Larry Di Rita, a spokesman for Bank of America, said in an e-mailed statement that the bank is “evaluating our options and possible next steps.” John Heine, an SEC spokesman, declined to comment.

The SEC asked Rakoff to exclude testimony from expert witnesses whom Bank of America plans to call. The bank’s experts include Joseph Grundfest of Stanford Law School and R. Glenn Hubbard of Columbia Business School, who are to testify about materiality of statements in public filings; William Holder of the University of Southern California Business School, who is to testify about accounting issues; and lawyer Morton Pierce on disclosure practices. Another bank expert will testify about executive compensation, Rakoff said.

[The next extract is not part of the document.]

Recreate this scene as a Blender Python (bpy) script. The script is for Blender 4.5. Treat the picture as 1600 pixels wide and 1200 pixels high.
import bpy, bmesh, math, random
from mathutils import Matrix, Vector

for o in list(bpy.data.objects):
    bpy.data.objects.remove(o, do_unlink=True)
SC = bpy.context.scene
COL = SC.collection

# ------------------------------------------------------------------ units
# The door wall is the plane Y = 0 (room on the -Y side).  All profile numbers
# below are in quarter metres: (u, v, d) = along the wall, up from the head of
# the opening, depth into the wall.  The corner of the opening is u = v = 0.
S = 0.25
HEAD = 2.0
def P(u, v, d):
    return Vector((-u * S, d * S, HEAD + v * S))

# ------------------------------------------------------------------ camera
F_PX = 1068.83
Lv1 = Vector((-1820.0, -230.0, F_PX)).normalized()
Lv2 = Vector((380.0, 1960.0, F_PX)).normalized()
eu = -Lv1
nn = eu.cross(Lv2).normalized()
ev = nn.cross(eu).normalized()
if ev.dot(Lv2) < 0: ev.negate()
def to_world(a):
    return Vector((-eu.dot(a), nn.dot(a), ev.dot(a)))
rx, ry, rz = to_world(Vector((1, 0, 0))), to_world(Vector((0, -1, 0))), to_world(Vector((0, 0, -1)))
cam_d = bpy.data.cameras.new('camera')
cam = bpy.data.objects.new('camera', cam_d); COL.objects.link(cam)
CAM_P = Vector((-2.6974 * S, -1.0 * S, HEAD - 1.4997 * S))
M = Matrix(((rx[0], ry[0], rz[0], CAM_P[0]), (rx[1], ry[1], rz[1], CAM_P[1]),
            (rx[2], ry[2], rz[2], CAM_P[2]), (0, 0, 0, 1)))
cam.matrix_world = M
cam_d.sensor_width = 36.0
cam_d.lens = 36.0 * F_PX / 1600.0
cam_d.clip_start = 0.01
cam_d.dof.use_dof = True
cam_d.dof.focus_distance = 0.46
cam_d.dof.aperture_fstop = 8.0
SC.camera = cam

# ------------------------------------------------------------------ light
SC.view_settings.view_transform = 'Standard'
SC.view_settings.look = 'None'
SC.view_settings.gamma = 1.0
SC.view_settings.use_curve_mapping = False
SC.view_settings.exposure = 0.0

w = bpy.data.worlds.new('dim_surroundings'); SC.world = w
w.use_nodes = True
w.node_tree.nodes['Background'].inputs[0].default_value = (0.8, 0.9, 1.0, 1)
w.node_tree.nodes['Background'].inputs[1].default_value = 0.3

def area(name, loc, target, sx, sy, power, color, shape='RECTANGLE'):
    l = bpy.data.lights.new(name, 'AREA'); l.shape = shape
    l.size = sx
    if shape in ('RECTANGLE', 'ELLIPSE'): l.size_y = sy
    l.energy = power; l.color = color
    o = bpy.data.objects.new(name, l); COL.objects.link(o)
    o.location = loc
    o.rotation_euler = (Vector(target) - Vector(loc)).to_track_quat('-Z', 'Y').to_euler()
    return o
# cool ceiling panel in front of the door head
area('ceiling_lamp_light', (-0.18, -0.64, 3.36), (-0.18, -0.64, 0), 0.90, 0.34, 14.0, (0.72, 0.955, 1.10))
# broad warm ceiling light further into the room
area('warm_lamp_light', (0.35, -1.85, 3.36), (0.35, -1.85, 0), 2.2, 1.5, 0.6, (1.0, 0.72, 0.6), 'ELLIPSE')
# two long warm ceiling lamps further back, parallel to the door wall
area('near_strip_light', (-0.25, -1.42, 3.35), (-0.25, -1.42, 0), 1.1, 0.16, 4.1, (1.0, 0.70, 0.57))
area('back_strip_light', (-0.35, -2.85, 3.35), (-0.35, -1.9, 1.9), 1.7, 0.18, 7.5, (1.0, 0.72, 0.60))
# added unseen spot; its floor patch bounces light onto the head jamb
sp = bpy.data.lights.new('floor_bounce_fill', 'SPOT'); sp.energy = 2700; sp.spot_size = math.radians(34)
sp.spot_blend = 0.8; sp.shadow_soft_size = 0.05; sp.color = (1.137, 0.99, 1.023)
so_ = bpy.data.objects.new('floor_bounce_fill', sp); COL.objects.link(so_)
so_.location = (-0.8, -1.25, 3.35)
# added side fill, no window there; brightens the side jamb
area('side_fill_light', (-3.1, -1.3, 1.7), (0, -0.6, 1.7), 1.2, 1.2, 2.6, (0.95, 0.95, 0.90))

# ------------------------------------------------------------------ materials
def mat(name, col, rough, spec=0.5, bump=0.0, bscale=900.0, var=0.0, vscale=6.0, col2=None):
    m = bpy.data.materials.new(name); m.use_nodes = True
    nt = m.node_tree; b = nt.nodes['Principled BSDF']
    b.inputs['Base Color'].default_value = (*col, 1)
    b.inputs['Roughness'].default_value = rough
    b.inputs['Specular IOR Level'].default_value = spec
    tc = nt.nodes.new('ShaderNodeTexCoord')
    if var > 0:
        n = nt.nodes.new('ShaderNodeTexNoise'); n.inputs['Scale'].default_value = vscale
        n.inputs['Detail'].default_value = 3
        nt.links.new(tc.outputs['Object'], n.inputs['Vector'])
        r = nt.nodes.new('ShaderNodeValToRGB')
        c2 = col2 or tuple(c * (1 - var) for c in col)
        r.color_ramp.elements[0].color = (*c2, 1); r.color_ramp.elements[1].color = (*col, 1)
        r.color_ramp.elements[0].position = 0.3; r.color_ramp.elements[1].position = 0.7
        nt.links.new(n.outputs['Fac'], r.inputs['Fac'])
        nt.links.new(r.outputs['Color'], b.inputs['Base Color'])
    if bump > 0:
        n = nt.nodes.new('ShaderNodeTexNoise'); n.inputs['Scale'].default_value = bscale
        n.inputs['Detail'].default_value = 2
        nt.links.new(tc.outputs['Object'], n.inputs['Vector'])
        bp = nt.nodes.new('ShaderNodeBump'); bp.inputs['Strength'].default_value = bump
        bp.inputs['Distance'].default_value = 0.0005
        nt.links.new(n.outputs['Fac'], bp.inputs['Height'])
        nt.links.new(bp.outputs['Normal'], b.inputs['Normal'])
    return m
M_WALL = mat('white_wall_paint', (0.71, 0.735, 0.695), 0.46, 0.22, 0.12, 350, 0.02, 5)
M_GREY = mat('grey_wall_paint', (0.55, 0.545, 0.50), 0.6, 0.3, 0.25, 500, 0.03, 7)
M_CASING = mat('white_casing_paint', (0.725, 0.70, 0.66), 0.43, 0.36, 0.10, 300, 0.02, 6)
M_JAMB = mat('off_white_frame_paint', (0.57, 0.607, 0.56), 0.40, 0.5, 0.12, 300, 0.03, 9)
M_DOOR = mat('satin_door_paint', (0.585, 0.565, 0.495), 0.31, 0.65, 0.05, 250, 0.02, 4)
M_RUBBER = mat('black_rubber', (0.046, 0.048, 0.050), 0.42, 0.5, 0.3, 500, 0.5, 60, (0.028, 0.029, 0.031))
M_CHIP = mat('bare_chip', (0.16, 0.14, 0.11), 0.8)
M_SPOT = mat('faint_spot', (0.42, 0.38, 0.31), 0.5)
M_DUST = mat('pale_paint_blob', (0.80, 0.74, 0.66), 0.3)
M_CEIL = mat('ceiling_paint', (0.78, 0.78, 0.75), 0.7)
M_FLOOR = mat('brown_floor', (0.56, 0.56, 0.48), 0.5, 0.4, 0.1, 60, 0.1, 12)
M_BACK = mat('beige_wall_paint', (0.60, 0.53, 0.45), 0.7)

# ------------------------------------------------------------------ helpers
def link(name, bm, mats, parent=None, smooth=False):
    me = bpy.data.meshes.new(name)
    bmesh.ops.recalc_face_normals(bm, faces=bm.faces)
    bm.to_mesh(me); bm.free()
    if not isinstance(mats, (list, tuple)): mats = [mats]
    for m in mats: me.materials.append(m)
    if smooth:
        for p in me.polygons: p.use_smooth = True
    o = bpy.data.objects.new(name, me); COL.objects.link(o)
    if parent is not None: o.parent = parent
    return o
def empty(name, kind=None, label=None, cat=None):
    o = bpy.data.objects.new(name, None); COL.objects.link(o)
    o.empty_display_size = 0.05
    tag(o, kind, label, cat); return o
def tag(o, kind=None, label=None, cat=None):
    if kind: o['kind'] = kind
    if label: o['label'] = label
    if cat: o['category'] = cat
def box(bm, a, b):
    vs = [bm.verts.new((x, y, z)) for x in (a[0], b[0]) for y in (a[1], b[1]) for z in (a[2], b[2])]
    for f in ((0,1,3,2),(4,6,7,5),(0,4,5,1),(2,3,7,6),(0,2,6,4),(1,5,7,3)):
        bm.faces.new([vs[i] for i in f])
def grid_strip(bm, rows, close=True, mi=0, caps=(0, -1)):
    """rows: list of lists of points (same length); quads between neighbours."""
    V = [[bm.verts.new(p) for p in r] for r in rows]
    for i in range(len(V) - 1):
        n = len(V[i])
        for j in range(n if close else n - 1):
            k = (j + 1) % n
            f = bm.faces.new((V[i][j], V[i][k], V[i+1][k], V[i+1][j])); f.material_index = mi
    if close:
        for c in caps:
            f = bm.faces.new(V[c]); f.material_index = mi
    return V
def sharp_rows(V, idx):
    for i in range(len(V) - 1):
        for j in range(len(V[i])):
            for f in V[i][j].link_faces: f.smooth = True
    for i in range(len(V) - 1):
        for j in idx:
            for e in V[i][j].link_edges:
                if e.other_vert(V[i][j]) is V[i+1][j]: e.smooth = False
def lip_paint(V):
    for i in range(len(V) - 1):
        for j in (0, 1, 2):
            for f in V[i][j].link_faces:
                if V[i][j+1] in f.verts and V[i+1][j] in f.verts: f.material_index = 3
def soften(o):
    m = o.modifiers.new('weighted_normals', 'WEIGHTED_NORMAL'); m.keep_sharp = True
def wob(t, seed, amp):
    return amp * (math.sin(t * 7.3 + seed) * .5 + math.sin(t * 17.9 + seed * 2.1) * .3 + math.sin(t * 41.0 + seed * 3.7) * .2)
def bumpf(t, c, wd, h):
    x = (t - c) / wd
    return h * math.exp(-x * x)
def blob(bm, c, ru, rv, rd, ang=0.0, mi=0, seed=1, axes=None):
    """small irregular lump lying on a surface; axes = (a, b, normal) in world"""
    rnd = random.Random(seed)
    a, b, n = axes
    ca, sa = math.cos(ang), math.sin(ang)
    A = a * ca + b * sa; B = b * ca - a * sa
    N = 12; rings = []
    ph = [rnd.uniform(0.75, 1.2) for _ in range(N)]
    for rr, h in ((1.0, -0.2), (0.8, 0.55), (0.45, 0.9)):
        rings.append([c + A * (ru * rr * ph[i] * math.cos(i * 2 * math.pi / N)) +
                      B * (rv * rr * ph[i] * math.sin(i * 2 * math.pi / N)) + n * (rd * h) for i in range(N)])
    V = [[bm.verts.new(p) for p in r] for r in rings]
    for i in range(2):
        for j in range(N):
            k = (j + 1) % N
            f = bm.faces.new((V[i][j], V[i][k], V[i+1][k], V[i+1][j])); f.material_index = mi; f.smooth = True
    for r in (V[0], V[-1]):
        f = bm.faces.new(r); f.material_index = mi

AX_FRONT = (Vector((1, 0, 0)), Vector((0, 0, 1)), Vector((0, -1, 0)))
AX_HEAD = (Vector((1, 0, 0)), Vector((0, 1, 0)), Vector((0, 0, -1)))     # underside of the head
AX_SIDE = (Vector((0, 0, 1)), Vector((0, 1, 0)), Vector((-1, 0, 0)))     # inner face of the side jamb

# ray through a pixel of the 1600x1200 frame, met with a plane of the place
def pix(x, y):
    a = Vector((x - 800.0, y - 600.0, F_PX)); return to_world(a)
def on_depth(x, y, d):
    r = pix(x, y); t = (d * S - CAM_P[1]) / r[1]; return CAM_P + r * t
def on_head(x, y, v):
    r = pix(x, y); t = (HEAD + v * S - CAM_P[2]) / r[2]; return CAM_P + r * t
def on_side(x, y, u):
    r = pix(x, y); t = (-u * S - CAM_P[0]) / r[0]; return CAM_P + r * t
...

The SEC has one expert witness, Robert Daines of Stanford Law School, who is to testify about the materiality of the allegedly concealed information.

In his ruling, Rakoff said the SEC wants to exclude most or all of the bank’s experts. The judge said that at that this point he’d decide only the issue about media reports.

“The fact that the media were predicting, as the bank claims, that Merrill would in fact pay bonuses is entirely irrelevant to any aspect of this issue, for the alleged falsehood consisted of representing as a contingency what was in fact an agreement already reached,” Rakoff wrote.

The case is Securities and Exchange Commission v. Bank of America Corp., 09-cv-06829, U.S. District Court, Southern District of New York (Manhattan).